The Denver Nuggets are caught in a tough position with the rarely used Dario Saric picking up his $5.4 million player option for the 2025-26 season, according to Nikola Jokic’s agent, Misko Raznatovic.
The 31-year-old Croatian big man signed with the Nuggets on the taxpayer mid-level exception of 10.6 million over two years last summer. Saric has played in just 16 games last season, despite being listed as healthy for the entire campaign. In that, he’s only come away with a plus-minus in the positive four times.
Saric averaged eight points, 4.4 rebounds and 2.2 assists per game for the Golden State Warriors a year ago, and that’s fallen to 3.5 points, 3.1 rebounds and 1.4 assists per game in his limited action for the Nuggets.
He was thought to be the solution to the Nuggets’ long-known issue of backing up three-time MVP Jokic.

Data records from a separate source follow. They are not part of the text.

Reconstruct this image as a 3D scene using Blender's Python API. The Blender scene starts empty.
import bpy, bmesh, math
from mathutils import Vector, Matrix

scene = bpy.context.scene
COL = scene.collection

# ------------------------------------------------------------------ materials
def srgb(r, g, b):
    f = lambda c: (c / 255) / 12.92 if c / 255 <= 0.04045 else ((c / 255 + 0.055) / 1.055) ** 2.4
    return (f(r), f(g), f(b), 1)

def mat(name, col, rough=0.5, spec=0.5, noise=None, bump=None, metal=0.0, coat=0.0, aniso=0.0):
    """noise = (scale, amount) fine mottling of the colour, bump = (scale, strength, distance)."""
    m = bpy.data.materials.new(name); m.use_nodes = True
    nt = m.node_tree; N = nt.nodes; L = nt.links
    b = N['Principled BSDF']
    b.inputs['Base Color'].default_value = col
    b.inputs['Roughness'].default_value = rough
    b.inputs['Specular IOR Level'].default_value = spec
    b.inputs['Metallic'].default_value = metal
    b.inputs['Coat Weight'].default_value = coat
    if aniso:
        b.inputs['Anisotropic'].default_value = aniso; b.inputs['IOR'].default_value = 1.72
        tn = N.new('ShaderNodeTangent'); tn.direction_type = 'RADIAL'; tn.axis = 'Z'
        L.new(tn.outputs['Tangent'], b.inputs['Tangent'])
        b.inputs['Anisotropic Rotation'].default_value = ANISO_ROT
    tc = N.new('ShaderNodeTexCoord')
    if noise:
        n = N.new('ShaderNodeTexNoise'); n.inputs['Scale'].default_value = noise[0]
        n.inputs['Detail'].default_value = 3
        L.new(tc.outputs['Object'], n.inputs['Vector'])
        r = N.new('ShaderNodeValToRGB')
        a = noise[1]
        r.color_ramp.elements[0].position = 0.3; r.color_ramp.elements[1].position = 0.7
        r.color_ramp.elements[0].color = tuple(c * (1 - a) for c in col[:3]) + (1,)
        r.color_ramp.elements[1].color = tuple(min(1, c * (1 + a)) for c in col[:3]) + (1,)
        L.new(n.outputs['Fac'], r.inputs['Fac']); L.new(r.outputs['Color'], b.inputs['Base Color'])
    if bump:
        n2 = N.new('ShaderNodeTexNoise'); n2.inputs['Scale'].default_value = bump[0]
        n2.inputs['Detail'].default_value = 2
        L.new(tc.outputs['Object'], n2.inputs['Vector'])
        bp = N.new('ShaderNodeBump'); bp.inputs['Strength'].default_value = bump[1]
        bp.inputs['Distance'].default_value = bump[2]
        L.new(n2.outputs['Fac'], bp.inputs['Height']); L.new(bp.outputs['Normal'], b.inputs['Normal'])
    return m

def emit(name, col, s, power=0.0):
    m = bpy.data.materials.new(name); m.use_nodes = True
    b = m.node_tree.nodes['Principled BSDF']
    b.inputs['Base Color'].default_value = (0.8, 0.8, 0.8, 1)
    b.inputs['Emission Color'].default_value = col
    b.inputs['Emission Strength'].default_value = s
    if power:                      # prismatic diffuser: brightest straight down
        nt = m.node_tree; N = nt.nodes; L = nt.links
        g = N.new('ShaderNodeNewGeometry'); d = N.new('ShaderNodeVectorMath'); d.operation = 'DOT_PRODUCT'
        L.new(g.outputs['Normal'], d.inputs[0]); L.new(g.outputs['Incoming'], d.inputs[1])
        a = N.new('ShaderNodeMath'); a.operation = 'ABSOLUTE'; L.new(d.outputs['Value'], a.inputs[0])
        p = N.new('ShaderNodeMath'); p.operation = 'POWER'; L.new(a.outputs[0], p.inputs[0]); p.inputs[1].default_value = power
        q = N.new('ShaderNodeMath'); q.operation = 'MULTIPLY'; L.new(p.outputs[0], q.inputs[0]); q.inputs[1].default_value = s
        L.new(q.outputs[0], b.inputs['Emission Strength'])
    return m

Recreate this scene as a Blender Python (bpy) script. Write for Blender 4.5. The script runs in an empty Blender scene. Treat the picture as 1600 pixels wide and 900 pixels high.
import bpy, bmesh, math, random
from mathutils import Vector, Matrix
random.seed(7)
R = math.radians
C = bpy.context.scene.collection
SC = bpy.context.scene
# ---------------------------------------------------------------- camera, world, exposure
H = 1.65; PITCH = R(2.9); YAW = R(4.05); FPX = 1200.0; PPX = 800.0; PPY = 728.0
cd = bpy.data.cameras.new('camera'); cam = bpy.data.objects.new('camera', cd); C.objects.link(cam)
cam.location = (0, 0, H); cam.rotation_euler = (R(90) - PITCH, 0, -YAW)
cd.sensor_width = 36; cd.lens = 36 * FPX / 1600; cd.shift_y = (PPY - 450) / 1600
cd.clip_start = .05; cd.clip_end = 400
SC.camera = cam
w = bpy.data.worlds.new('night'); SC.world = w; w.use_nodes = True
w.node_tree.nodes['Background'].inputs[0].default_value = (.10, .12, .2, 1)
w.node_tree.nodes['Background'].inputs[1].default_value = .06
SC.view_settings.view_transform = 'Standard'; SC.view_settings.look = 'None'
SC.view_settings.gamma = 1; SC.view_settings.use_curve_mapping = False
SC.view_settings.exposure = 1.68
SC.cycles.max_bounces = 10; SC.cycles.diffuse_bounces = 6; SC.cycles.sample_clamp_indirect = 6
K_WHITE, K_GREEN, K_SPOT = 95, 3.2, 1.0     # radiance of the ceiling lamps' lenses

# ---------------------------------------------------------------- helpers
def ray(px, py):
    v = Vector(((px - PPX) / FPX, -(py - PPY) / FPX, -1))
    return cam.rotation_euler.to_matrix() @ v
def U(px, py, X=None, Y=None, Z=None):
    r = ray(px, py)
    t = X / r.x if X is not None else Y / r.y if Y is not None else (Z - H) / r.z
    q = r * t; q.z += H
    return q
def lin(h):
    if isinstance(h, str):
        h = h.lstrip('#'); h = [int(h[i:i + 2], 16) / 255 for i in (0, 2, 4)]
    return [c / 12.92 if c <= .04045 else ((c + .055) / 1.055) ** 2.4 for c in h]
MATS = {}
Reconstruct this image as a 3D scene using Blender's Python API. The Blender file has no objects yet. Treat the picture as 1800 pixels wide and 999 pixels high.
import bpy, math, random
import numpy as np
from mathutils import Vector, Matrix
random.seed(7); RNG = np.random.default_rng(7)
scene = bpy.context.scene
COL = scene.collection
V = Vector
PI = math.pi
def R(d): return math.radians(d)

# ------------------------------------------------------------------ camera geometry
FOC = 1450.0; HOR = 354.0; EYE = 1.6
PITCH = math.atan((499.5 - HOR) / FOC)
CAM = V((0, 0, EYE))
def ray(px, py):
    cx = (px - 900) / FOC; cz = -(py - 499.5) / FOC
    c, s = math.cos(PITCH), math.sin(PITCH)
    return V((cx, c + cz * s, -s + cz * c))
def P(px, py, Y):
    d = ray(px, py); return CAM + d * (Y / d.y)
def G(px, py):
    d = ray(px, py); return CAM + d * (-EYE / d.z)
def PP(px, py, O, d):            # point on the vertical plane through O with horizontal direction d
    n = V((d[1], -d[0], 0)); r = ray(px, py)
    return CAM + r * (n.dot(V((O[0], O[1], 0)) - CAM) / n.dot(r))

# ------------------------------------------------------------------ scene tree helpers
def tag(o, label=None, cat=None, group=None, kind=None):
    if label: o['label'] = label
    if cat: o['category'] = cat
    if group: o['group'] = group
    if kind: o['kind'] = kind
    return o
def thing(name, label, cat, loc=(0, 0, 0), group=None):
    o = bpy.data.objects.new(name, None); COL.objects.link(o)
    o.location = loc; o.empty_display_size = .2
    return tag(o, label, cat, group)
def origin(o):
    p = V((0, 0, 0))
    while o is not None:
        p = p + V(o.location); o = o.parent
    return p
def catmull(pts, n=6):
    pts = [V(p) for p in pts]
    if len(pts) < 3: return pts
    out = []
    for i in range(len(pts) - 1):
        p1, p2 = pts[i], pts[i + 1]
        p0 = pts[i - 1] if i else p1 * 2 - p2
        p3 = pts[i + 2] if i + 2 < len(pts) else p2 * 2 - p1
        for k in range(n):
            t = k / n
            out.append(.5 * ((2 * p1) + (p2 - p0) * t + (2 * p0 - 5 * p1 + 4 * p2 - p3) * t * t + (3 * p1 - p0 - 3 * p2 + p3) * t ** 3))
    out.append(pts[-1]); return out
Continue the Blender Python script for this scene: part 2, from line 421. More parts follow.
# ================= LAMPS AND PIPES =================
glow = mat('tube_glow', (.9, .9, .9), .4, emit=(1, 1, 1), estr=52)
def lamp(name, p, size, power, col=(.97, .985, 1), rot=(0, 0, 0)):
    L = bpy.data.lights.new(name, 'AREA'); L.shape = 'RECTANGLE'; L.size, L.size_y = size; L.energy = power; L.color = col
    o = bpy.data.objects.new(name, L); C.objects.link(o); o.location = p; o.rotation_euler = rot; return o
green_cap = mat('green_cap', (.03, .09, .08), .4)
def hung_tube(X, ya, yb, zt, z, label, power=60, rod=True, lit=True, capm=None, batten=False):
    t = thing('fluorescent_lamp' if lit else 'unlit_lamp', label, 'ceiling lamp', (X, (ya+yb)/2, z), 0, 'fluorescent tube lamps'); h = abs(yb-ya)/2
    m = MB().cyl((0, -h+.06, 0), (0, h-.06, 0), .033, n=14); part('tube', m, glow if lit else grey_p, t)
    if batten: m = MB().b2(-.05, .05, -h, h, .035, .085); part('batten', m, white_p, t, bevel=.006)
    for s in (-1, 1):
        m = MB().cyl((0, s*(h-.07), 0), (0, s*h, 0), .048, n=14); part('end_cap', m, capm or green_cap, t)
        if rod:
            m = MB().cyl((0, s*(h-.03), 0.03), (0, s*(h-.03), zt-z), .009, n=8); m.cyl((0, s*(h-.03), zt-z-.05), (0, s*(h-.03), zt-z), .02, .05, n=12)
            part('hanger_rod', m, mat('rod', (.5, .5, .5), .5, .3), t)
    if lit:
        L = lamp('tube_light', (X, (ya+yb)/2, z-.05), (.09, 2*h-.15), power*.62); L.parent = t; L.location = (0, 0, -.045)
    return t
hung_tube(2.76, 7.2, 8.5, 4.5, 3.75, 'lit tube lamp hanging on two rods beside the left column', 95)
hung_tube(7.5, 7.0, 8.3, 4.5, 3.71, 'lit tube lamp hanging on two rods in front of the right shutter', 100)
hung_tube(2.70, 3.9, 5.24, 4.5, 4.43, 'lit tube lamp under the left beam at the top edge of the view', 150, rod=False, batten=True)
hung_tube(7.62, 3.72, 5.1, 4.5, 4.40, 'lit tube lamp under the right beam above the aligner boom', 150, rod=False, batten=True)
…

But Saric has struggled so much in his 210 minutes this season that he went months without playing, and those stints were broken up by just a handful of minutes.
Now he returns with no clear path to playing.
Backup big DeAndre Jordan is a free agent and may leave or stop playing in the NBA. But youngster DaRon Holmes II should be ready to go, coming off his Achilles tear. Vlatko Cancar is a free agent, which could open up some minutes in the frontcourt, but Peyton Watson is likely to get more action if anything, and Zeke Nnaji is unlikely to be dealt.
The Nuggets will want to trade Saric, but the issue is that his value on the market is underwater. And Denver, partly because of what it took to get Saric into the Mile High City, have very few assets to get off the money.
Since the Nuggets are above the salary cap and luxury tax, they can use this one route per year to sign external players for more than a minimum contract, called the mid-level exception. Denver has used this mechanism to get Jamychal Green, Jeff Green, Bruce Brown and to re-sign Reggie Jackson the past few seasons. On the Jackson deal, Calvin Booth also handed him a player option for a second year, which was for last season, and that was picked up. The Nuggets didn’t want him anymore, in part to clear a spot and salary for Saric, so they dumped Jackson to Charlotte with three second-round picks—severely hamstringing Denver’s ability to make trades.
They traded another haul of second-round picks in recent years to move up for Holmes in the draft and to trade Bones Hyland for Thomas Bryant. The Nuggets have ZERO second-round picks to trade or to draft players as of now for the coming half dozen or so years.
The entire reason the Nuggets did not re-sign Kentavious Caldwell-Pope was to maintain flexibility, with the main upside being able to use the mid-level exception. Basically, if Denver had re-signed KCP last summer, they could have had the same team this past season, just without Saric.
So not only has Saric been bad thus far, but he was expensive to get, and that has kept the Nuggets from improving in other ways. While Jackson didn’t have a good run of it in 2024-25, there were better options than Saric for the Nuggets using the same funds, like Kris Dunn—a key defender for the Los Angeles Clippers, who got time against Denver in the playoffs.
With Saric picking up the money, it could make things harder for the Nuggets in keeping their core around Jokic in Jamal Murray, Aaron Gordon and Michael Porter Jr. together. More likely, this move by Saric will complicate the summer deals of Christian Braun and Peyton Watson, who are each due for extensions. All the while, the Nuggets are going to struggle to add because of the money and roster spot due to Saric, in regard to the second luxury tax apron.
And after all of this, Saric might not even want to be here since he’s still pretty young and likely wants to actually play basketball. He’s drawn some real interest from overseas teams, and he will probably want to get bought out and across the ocean to play. The issue is, the Nuggets don’t have much to offer another NBA team that may use salary cap space to buy the big man out at the cost of getting some draft picks from Denver.
So the Nuggets, who were already caught between a rock and a hard place, had their offseason made more difficult on Sunday. The question still remains: who will be the one to try and punch their way out of the corner? Denver is on the 75th day without a person running their basketball operations.